First, as the ‘Prince’ said before the 1985 bonfire, “If you want to build a bonfire, you’ve got to get an outhouse.” Kazmaier explained that, as outhouses were becoming outdated by his time, they symbolized Harvard and Yale’s lack of sophistication.

“If they could ever find one, that was kind of a symbol of, ‘they’re behind the times,’ ” he said.

Generations of Princetonians have placed a toy bulldog, representing Yale’s mascot, Handsome Dan, inside the outhouse, usually with his head poking out. Dan is often joined atop the blaze by an effigy of John Harvard. A telephone pole seems to have been at the heart of a number of celebrations, although the bonfire tradition likely predates the widespread use of telephones.

The vast majority of bonfires have taken place on the Thursday or Friday before the last game of the season. Sam Howell ’50 explains on the Alumni Council’s Princetoniana website that it should be “both a Big Three celebration and a rally for the season finale.”

The bonfire functioned effectively as a pep rally in years past. The flame was usually lit by the members of the football team — current head coach Bob Surace ’90 lit the bonfire in 1988 — and preceded by a parade featuring the band and thousands of cheering students, faculty and townspeople. The procession and the ceremony provided a rare opportunity for the entire community to come together.

“It was a good celebration for the Princeton campus,” Kazmaier said. “It’s one of the few events for celebration purposes that I can remember that undergraduates participated in.”

Speeches by coaches and members of the team typically followed a formula of thanking the fans and vowing to win the upcoming game. Kazmaier said that, though he remembered enjoying bonfires, they were never as important to the team as winning games, a sentiment echoed by Surace after the Yale game last week.

Other schools have gotten involved in this tradition on multiple occasions. In 1951, during a streak of Princetonian Big Three dominance that lasted for six years, the bonfire was lit prematurely when watchmen assigned to keep vigil were called away from the green by an anonymous telephone call. When they returned, the pile of timber was already on fire, and a sign had been posted with the score of the last game in which Yale had defeated Princeton, leading the campus to suspect this was “the work of Yale men.”

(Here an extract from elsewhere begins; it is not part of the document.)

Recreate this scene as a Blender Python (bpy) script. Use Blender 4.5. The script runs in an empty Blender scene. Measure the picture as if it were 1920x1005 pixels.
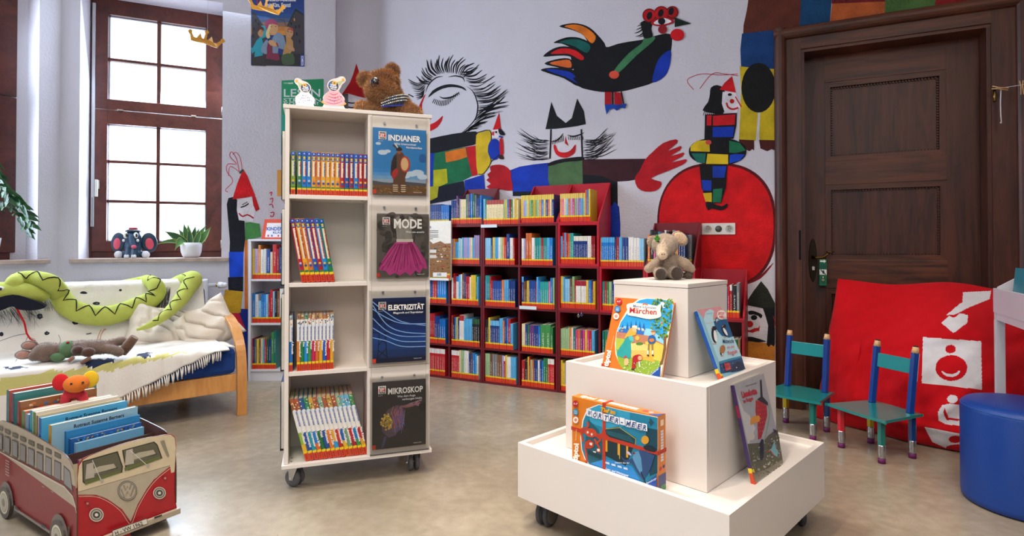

Interestingly, Princeton is not the only school to have held a bonfire after a Princeton victory. In 1891, Princeton’s bonfire was preceded by a bonfire in Ithaca, where Cornell celebrated having lost only 6-0. The ‘Prince’ reported the Princeton bonfire was not as enthusiastic that year because students were more relieved than excited and that many a Princeton man “betook himself to quiet enjoyment” instead.

Times have changed, and none of the teams that have lost to the Tigers this season seemed particularly happy about it. That may be because only two teams had done so in 2010 and 2011 combined, and Princeton’s hopes looked just as bleak at the start of this season.

“It’s really a remarkable and pleasing result, since they were voted in the preseason predictions to be the last team in the league,” Kazmaier said. “A couple weeks ago, when they beat Harvard, I woke up and saw ... they were in first place in the local paper.”

The six years that have passed since the last bonfire may seem like forever, but this is not unusual for Princeton. Whether 2012 is a fluke or the start of another grand streak remains to be seen, but even if current students do not see it again while they are on campus, the tradition of the bonfire is not going anywhere.